Даже профессии, которые казались несокрушимым оплотом салариата и класса специалистов, приобрели неявную тенденцию прекариатизации – из-за урезанных «карьер». В финансовом секторе большинство людей заняты на краткосрочных работах. В зале торгов из 1000 человек может быть пятьдесят старше 40 лет и только десять старше пятидесяти. Пик карьеры может наступить всего через пять лет. Лишь немногие становятся победителями и купаются в деньгах. Некоторые переходят в салариат на административные посты. Другие терпят неудачу и переходят в прекариат. Не удивительно, что после 2008 года в США появились частично занятые мини-финансисты, которые совершают торговые операции для нескольких своих клиентов, сидя в спальнях или на кухнях, как воображаемых, так и реальных. Расслоение глубоко проникает во все профессии.
При отсутствии гарантий рабочего места (а это обратная сторона функциональной гибкости и связанного с ней перерегулирования профессий) предприятия могут разделять работников практически по классам, задвигая менее успешных исполнителей в угол или на должности, не требующие высокой квалификации, и приберегая престижные штатные должности для любимцев. Хотя решения, приводящие к расслоению, могут быть связаны с оценкой способностей, контроль над профессиональными структурами посредством менеджеров и административных правил увеличивает масштабы выталкивания людей из профессиональной ниши в прекариат. Это может пагубно сказываться на стремлении к обучению. Зачем стараться приобретать профессиональные навыки, если не от меня зависит, как я буду их применять и совершенствовать?
Такое регулирование приводит к расслоению внутри профессий, порождая «псевдопрофессии», связанные с прекариатом. Согласно анализу национального стратегического профессионального потенциала (National Strategic Skills Audit) 2010 года, среди видов деятельности, получивших наибольшее распространение в Англии за последние десять лет, несколько современных профессий и специальностей: должностное лицо органа охраны окружающей среды, специалист по городскому планированию, психолог, парикмахер-стилист, но бо́льшая часть списка – полупрофессиональные занятия, такие как младший медработник, помощник по правовым вопросам и помощник преподавателя.
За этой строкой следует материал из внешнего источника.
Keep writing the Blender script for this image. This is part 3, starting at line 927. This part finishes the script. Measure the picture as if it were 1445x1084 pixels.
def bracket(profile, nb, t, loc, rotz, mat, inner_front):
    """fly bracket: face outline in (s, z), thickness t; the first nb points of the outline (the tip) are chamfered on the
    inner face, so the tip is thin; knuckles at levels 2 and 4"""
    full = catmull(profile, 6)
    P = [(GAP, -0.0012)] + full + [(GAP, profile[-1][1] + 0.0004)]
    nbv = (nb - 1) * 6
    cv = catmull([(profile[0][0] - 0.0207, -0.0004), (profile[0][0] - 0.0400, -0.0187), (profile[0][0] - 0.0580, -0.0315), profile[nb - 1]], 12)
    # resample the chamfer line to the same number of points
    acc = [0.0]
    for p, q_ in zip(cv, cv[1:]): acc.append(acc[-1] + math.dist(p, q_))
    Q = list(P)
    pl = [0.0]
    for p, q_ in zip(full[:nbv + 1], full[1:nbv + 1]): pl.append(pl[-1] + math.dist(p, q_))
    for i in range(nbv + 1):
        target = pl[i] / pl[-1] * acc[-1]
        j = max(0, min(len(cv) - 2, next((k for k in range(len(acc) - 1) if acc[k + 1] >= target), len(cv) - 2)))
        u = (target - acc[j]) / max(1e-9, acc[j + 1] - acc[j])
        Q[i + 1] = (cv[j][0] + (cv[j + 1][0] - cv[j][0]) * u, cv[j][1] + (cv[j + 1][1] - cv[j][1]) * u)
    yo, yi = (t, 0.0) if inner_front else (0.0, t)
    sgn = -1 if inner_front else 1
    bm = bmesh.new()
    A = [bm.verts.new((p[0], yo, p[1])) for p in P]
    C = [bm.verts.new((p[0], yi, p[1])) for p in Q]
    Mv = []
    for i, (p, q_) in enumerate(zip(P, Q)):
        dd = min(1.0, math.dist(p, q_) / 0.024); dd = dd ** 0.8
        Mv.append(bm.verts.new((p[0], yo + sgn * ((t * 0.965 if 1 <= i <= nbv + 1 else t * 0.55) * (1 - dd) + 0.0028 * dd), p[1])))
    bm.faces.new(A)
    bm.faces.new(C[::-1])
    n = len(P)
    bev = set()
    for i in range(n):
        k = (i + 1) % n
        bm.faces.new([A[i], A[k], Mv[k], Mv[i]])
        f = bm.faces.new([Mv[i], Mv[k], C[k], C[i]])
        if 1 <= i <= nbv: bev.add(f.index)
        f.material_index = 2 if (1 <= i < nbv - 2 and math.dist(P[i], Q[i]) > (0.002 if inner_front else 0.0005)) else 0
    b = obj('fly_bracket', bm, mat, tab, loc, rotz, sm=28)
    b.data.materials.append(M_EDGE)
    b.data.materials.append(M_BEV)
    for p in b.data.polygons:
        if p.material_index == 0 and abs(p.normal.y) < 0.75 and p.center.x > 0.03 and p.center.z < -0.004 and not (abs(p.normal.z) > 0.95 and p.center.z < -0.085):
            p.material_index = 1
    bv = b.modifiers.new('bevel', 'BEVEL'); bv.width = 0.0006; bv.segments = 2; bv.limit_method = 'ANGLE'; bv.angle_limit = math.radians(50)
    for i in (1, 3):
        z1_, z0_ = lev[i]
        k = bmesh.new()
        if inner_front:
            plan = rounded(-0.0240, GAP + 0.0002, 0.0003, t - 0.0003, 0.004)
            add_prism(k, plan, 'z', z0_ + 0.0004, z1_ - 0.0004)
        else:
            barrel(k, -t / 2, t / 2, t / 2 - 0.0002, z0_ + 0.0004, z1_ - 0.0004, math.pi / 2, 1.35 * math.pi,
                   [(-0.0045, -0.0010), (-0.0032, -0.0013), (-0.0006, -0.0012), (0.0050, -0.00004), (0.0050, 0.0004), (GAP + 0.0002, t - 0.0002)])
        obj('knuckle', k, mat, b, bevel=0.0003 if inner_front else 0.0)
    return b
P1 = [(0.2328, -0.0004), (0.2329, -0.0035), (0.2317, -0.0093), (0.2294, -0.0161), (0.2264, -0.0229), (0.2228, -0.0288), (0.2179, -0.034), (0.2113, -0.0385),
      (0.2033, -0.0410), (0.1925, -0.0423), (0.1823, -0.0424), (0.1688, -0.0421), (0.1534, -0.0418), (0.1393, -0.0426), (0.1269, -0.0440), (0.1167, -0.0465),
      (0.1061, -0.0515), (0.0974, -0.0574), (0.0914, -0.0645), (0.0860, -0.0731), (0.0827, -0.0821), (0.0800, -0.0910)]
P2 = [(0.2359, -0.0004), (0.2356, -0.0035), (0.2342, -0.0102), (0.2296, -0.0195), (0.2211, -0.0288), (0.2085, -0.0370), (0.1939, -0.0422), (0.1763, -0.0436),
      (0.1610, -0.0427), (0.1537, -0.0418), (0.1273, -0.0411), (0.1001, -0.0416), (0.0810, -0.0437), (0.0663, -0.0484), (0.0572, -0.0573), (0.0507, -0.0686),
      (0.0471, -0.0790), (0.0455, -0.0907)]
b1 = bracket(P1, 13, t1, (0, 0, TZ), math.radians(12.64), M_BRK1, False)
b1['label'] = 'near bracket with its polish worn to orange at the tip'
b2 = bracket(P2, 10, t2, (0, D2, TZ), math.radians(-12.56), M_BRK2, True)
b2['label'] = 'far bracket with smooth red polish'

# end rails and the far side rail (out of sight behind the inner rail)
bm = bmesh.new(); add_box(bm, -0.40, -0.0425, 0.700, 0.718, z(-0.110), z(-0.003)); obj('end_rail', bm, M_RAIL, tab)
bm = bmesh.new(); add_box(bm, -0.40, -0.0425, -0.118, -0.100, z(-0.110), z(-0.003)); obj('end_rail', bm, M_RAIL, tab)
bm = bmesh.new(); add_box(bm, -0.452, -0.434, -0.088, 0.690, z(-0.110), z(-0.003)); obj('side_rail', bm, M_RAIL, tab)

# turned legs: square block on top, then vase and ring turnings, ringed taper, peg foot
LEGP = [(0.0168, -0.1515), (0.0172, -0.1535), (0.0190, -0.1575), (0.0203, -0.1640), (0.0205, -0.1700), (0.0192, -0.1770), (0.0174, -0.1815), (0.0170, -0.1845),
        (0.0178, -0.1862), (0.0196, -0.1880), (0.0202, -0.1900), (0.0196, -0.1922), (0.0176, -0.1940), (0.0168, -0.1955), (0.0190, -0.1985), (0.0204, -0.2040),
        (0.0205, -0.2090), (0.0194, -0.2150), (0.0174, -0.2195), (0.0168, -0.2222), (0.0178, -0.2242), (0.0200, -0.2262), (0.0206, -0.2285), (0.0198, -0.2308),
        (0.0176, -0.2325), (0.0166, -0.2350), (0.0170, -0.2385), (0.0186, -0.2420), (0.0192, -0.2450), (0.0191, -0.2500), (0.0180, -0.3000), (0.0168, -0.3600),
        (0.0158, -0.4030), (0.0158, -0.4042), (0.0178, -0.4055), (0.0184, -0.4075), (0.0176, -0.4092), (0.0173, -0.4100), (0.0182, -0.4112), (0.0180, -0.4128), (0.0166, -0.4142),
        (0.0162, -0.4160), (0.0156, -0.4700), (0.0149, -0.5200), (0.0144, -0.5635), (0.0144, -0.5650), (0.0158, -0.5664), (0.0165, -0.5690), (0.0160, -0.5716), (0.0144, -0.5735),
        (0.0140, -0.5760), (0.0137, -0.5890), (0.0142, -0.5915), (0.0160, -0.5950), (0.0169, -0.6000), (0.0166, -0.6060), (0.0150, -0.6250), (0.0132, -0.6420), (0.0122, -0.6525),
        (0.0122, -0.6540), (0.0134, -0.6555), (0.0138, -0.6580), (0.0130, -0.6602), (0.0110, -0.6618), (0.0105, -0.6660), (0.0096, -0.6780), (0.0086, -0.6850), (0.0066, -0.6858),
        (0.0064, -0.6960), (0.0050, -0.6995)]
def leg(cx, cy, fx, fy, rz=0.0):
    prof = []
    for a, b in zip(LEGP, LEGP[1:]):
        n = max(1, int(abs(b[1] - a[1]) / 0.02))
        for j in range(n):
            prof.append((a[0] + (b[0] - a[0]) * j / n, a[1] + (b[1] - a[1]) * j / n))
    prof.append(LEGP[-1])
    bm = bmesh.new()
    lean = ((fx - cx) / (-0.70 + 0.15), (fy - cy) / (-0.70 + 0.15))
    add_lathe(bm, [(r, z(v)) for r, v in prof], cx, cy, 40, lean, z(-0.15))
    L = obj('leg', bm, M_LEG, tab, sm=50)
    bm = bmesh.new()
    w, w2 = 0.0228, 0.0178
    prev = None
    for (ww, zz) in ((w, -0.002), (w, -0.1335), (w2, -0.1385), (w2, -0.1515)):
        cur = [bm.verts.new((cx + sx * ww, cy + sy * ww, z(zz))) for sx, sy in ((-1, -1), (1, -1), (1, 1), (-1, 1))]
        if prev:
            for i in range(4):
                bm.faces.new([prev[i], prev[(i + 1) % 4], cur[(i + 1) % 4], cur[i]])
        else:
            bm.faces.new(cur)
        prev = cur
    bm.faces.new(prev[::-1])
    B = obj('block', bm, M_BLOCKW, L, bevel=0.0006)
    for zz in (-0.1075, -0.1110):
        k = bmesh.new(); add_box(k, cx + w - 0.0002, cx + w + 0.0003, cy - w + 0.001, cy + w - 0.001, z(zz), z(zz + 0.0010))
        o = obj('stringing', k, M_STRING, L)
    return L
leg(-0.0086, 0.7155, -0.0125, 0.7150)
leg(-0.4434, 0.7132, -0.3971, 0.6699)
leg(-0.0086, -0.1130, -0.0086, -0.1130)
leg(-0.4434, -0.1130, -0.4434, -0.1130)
Это свидетельствует об ослаблении профессиональных сообществ и их разделении на элиты и прекариат, причем последний уже не может подняться вверх по социальной лестнице. Данный процесс, в частности, воплотился в британском Законе о юридических услугах 2007 года, который называют законом «Теско», – он разрешает оказывать типовые юридические услуги, в том числе в супермаркетах, помощникам по правовым вопросам с минимальной подготовкой, не имеющим никаких шансов стать настоящими юристами.